At their latest news conference held on Sunday, the so-called "Hong Kong Alliance in Support of Patriotic Democratic Movements of China" announced that a special meeting of members would be held on Sept 25 to vote whether the organization would disband.
According to reports, their deputy head, Tonyee Chow Hang-tung, repeated that they wouldn't submit any materials to the local police of the Hong Kong Special Administrative Region, which accused them of being foreign agents and legally required them to submit materials before Sept 7.
The "disbanding" claim is nothing but a word game. As early as August, there was information the HKA going to disband, but Chow and other leaders delayed that process under the excuse of their "procedures". Now they are playing the old trick again by saying that the presence of at least 20 member organizations and 75 percent of "yes" votes are needed to pass a disbanding resolution.

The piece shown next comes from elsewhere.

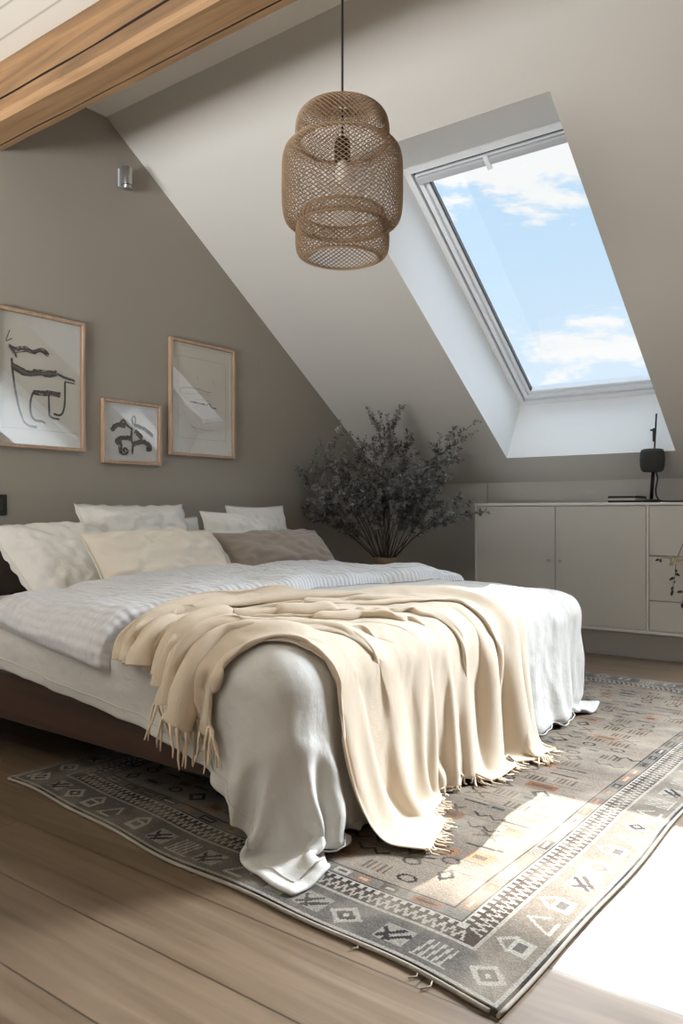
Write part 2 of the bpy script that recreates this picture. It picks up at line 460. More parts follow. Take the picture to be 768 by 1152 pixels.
# sloped ceiling with two skylight openings
S1 = (-2.17, -1.16); S2 = (-0.35, 0.66); SY0, SY1 = 2.84, 4.62
def sp(x, y): return (x, y, slope_z(y))
xs = [XG, S1[0], S1[1], S2[0], S2[1], XR]
ys = [Y_TOP, SY0, SY1, YK]
quads = []
for i in range(5):
    for j in range(3):
        if j == 1 and i in (1, 3): continue
        quads.append([sp(xs[i], ys[j]), sp(xs[i + 1], ys[j]), sp(xs[i + 1], ys[j + 1]), sp(xs[i], ys[j + 1])])
quad_obj('ceiling_slope', quads, M_SLOPE, label='sloping plaster ceiling around the skylight')
# flat strip above the slope, hidden step behind the beam, boarded flat ceiling
quad_obj('ceiling_strip', [[(XG, 1.77, Z_TOP), (XR, 1.77, Z_TOP), (XR, Y_TOP, Z_TOP), (XG, Y_TOP, Z_TOP)],
                           [(XG, 1.77, Z_BOARD), (XR, 1.77, Z_BOARD), (XR, 1.77, Z_TOP), (XG, 1.77, Z_TOP)]],
         M_WHITE, label='narrow white flat ceiling strip beside the beam')
bm = bmesh.new(); box(bm, XG, XR, YF, 1.765, Z_BOARD, Z_BOARD + .05)
tag(obj_from_bm('ceiling', bm, M_BOARDS), 'white boarded flat ceiling left of the beam', kind='structure')

# knee wall panel seam and baseboard
box_obj('trim_1', (-2.41, -2.404, YK - .006, YK, 0, ZK - .002), M_PLINTH, bevel=0)['kind'] = 'structure'
box_obj('baseboard_left', (XG, XG + .015, YF, YK - .02, 0.001, .07), M_SIDEBE, bevel=.003)['kind'] = 'structure'
box_obj('baseboard_back', (XG + .02, XR, YK - .015, YK, 0.001, .07), M_SIDEBE, bevel=.003)['kind'] = 'structure'

# timber beam: uneven hand-planed section with drying cracks
def make_beam():
    bm = bmesh.new()
    prof = []   # (y, z, crack) around the section, seen from +X
    y0, y1, z0, z1 = 1.68, 1.85, 2.344, 2.60
    prof = [(y0 + .012, z0), (y0 + .10, z0), (y0 + .118, z0), (y0 + .121, z0 + .012), (y0 + .124, z0), (y1 - .016, z0 + .002), (y1 - .004, z0 + .014),
            (y1, z0 + .05), (y1, z1), (y0, z1), (y0, z0 + .088), (y0 + .018, z0 + .083), (y0, z0 + .079), (y0, z0 + .03), (y0 + .002, z0 + .012)]
    crack_faces = {(2, 3), (3, 4), (10, 11), (11, 12)}
    n = 70; rings = []
    for i in range(n + 1):
        x = XG + (XR - XG) * i / n
        ring = []
        for k, (y, z) in enumerate(prof):
            dy = 0.006 * mnoise.noise(Vector((x * .7, y * 3, z * 3))) + .0025 * mnoise.noise(Vector((x * 4, y * 9, k)))
            dz = 0.006 * mnoise.noise(Vector((x * .8 + 5, y * 3, z * 3))) + .0025 * mnoise.noise(Vector((x * 4, k, z * 9)))
            if k in (10, 11, 12): dz += .014 * mnoise.noise(Vector((x * .9, 3.3, 1)))
            ring.append(bm.verts.new((x, y + dy, min(z + dz, z1))))
        rings.append(ring)
    m = len(prof)
    for i in range(n):
        for k in range(m):
            f = bm.faces.new((rings[i][k], rings[i][(k + 1) % m], rings[i + 1][(k + 1) % m], rings[i + 1][k]))
            if (k, (k + 1) % m) in crack_faces: f.material_index = 1
            elif k < 7 or k >= 13: f.material_index = 2
            f.smooth = False
    bm.faces.new(rings[0]); bm.faces.new(rings[-1])
    return tag(obj_from_bm('ceiling_beam', bm, [M_BEAM, M_CRACK, M_BEAMLIT]), 'rough honey brown timber beam under the ceiling', kind='structure')
make_beam()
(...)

The fact is their number of member organizations could highly possibly not exceed 20. According to Hong Kong media, the HKA has ceased publishing the list of its members since 2014 and its claimed 200 member organizations have been dropping for long. At least half have ceased participation in it and become "zombies". At least 40 that participated in the name "LegCo member office" are no longer LegCo members. More have long exited but are still enlisted.

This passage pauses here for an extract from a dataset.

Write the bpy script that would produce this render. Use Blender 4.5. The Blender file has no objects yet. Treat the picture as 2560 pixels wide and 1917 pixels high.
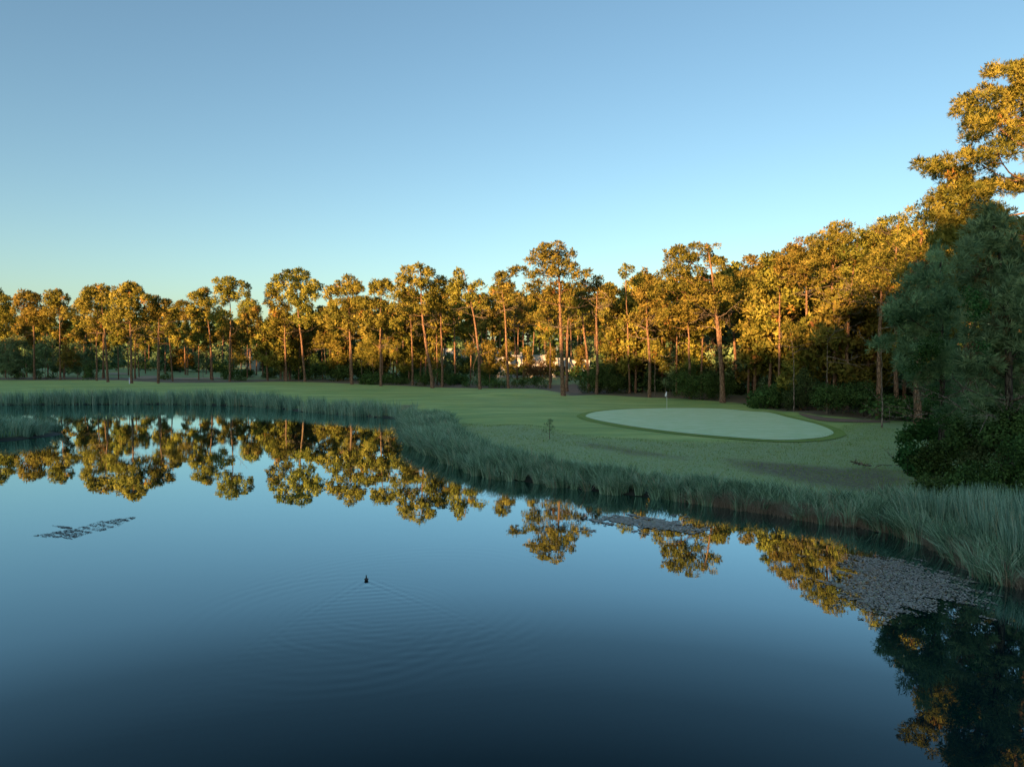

Now the HKA is only trying to prolong its last breath by another several weeks but the attempt will only be in vain. Their end day will ultimately come, but that will not be the end to the probe against their illegal activities.
The HKA has never concealed its standing point against the motherland and home city and their subversive nature is written in their founding documents. It was rather active in playing young people into cannon fodder in the 2019 anti-extradition riots, with the suspected use of foreign money behind that, which lead to the Hong Kong police's move.

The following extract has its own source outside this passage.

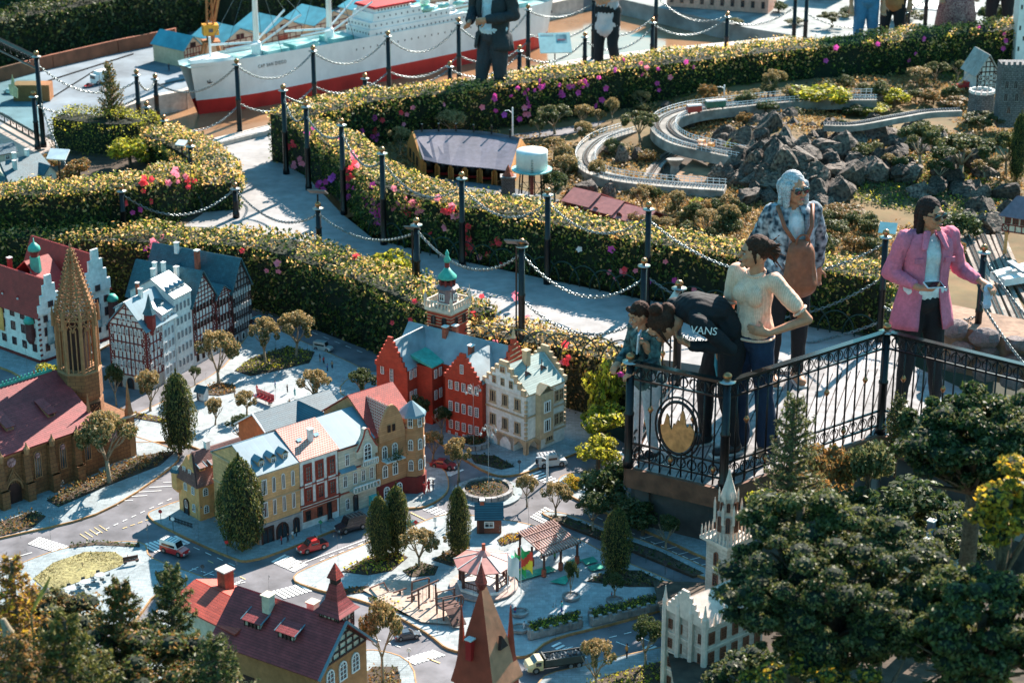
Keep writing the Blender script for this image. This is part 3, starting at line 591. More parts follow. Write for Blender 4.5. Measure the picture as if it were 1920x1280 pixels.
TEAL=mat('slate_teal', (.035, .12, .15), .6, .2, 30, .2, brick=(1, .02, .014, (.02, .07, .09), .0012));TEALL=mat('zinc_roof', (.14, .24, .29), .45, .12, 10, .1, brick=(1, .045, .6, (.12, .20, .23), .002))
RTILE=mat('red_tile', (.52, .06, .04), .65, .2, 30, .5, brick=(1, .018, .016, (.20, .03, .025), .0016));MTILE=mat('maroon_tile', (.34, .050, .050), .6, .18, 30, .5, brick=(1, .9, .016, (.15, .025, .025), .0016))
PANT=mat('pantile', (.50, .13, .085), .6, .15, 30, .5, brick=(1, .02, .018, (.80, .60, .50), .0016));BROOF=mat('brown_roof', (.24, .10, .08), .6, .2, 30, .4, brick=(1, .03, .016, (.13, .06, .05), .0014))
COPP=mat('copper_green', (.05, .36, .28), .5, .15, 30);DOORM=mat('door_brown', (.06, .022, .016), .5, .2, 40);DGR=mat('grey_render', (.20, .17, .20), .8, .1, 30)
LWOOD=mat('light_frame', (.75, .73, .70), .5, .05, 30);BRIK=mat('chimney_brick', (.36, .09, .05), .9, .2, 60, .3)
WM={}
def WIn(par, x, y, z, w, h, face='R', style='cross', fm=None, arch=False, bay=False):
 """window frame (part) with its glass (sub-part); (x, y, z) = bottom centre on the wall plane"""
 fm=fm or LWOOD;key=(round(w, 3), round(h, 3), style, fm.name, arch)
 if key not in WM:
  b=MB();t=max(.0028, w*.11);d=.007;n=6
  if arch:
   out=[(-w/2, 0), (w/2, 0), (w/2, h-w/2)]+[(cos(pi*i/n)*w/2, h-w/2+sin(pi*i/n)*w/2)for i in range(1, n)]+[(-w/2, h-w/2)]
  else:out=[(-w/2, 0), (w/2, 0), (w/2, h), (-w/2, h)]
  cx, cz=0, h/2;inn=[(px*(1-2*t/w), cz+(pz-cz)*(1-2*t/h))for px, pz in out]
  for i in range(len(out)):
   j=(i+1)%len(out);o1, o2, i1, i2=out[i], out[j], inn[i], inn[j]
   b.hexa([(o1[0], 0, o1[1]), (o2[0], 0, o2[1]), (o2[0], -d, o2[1]), (o1[0], -d, o1[1])], [(i1[0], 0, i1[1]), (i2[0], 0, i2[1]), (i2[0], -d, i2[1]), (i1[0], -d, i1[1])])
  m=t*.6
  if 'cross' in style or 'vert' in style or 'multi' in style:b.box(-m/2, m/2, -d*.8, 0, t, h-t)
  if 'cross' in style:b.box(-w/2+t, w/2-t, -d*.75, 0, h*.62, h*.62+m)
  if 'multi' in style:
   for zz in(.27, .5, .73):b.box(-w/2+t, w/2-t, -d*.75, 0, h*zz, h*zz+m*.8)
  if 'two' in style:
   for s_ in(-1, 1):b.box(s_*w*.18-m/2, s_*w*.18+m/2, -d*.8, 0, t, h-t)
  if 'sill' in style:b.box(-w*.6, w*.6, -d*1.6, 0, -t, 0)
  g=MB();g.quad(*[(px, -d*.35, pz)for px, pz in inn]);WM[key]=(b.mesh('window', fm), g.mesh('pane', GLASS))
 a, g=WM[key];o=obj('window', a, par, (x, y, z), 0 if face=='R' else-pi/2 if face=='L' else face)
 obj('pane', g, o);return o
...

It was given the opportunity to submit materials to prove itself, but it takes an uncooperative attitude by refusing. Either it has no material to prove itself innocent, or it tramples upon the law by refusing legal procedures.
In either case, it will get its due penalty. The Hong Kong police have already announced that those failing to submit materials might face a fine of HK$100,000 ($12,869) and a half-year custody, while the national security law has punitive clauses for the foreign agents acting against their own country.
The deadline will fall on Sept 7 and justice will be done.